The ensemble begins “Symphony No. 9,” —a segment of the seventy-four minute symphony they will be performing in May— with a very slow dialogue between the grand piano and the claves. This dialogue soon evolves into an open conversation with layers of brass and woodwinds. The song builds as if the musicians were climbing a mountain. And when they reach the top, they convey a feeling of overwhelming achievement. Somehow this brings me a great sense of nostalgia and I feel like crying. In fact, I feel like sobbing. With restraint, I keep my composure, but what is interesting to note is that all forms of music can make you share an emotion (let’s say this emotion is your “destination”), but concert music differs in the journey to that destination. It can take you on an adventure, make a couple of wrong turns, get you lost, and you’ll finally end up somewhere you didn’t expect to go, but inevitably enjoy the visit.

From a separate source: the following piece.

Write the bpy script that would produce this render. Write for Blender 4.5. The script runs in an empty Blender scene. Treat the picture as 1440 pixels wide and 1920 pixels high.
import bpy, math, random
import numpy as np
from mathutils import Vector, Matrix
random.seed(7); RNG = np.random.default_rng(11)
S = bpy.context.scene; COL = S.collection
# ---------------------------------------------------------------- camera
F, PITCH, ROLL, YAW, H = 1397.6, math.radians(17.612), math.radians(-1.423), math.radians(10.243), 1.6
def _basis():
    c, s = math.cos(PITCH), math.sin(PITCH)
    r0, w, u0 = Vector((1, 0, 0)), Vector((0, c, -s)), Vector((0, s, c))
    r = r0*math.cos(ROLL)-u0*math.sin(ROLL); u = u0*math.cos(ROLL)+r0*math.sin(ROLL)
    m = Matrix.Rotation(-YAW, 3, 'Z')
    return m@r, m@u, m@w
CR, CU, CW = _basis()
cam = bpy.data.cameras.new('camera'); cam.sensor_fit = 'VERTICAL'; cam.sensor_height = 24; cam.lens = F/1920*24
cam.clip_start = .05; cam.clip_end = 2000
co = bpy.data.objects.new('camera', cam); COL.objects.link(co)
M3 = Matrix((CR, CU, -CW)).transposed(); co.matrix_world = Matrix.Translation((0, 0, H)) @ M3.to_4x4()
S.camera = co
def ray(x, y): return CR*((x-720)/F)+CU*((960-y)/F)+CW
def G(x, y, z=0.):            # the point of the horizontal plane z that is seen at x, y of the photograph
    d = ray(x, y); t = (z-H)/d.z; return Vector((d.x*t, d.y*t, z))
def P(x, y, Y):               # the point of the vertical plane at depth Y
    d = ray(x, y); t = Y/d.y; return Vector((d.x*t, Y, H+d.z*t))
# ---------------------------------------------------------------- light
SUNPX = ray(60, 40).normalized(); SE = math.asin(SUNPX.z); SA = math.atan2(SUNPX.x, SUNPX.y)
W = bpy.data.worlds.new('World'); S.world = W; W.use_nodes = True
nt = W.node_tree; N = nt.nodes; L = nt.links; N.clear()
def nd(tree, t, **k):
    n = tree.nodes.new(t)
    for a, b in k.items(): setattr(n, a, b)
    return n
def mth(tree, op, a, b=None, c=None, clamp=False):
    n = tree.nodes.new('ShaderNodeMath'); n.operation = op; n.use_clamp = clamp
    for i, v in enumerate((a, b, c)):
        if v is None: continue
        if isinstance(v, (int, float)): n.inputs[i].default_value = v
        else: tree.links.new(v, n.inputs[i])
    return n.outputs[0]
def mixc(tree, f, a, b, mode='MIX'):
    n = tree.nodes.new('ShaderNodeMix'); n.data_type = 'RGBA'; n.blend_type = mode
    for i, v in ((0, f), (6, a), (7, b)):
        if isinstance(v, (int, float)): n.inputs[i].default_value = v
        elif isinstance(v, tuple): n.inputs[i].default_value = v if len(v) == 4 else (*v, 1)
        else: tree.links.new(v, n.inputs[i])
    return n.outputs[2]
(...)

            In admiration of this music, I am baffled at the amount of people in the audience who do not show the musicians their due respect. Mind these rules at any performance and you will be appreciated: turn off your cell phone (vibrate doesn’t count), do not bring a baby, and do not clap until the conductor’s hands are down. The only things pending my zone of listening to the music are a few ring tones and kids playing around.
            Next, Mahr presents a piece that he composed called “Passages.” The song is dedicated to a late friend Mahr performed with while they were students at St. Olaf. Mahr says the work is symbolic of the “passages in our lives,” transcending many moods and stages. The piano starts; life begins with a feeling of lightness and love, followed by darkness and grief. The music is personified as it battles and recovers from tragedy. Wielding his instrument like a samurai, a percussionist lets the vibrations of the crash cymbals carry the sound throughout the hall. The band starts tapping their wrists, simulating a falling rain. The rain is a sign of the man feeling down, but he soon regains his spirits in a triumphant uproar. After life’s many twists and turns, time slowly comes to an end as the chimes strike like a clock tower. With a last farewell from the piano, the cycle of life ends in a reflection of how it began.
            On a final note, the band performs “Limerick Daydreams,” a song that relies on a speedy percussion section. It begins in a mysterious mood, the snare drum turned off to create a jungle-type tone. With powerful movement, trills run through the clarinet section, which are soon interrupted by a bursting transition into a tribal drum break. The drummers are syncopated with each other like machines in a dynamic call and response between themselves and the rest of the band. This debate comes to an end as the music takes on a gentle feel, like a hot-air balloon that got lost in the clouds and stumbled across a hidden castle in the sky. As quick as the percussionist raises two sticks high above his head, he suddenly strikes down at the China cymbal, unleashing a crash that brings the piece to a close and the audience to their feet. A standing ovation is much deserved after St. Olaf has proven to be such dynamic performers.
            Alas, the last trick up their sleeves is to invite the Youth Orchestra Salinas (YOSAL) onstage to perform “The Lion Sleeps Tonight” with them. Mixed into their prospective sections, the children wear ear-to-ear smiles on their faces as they play alongside the college students. Mahr has a few kids come up and conduct the song with him, amused by a tidal wave of bubbles that flow over the musicians. The St. Olaf Band proves how the musical theory of mind brings people of all ages and ethnicities together. When the rest of the world can’t seem to live in peace, music allows us to live together in harmony.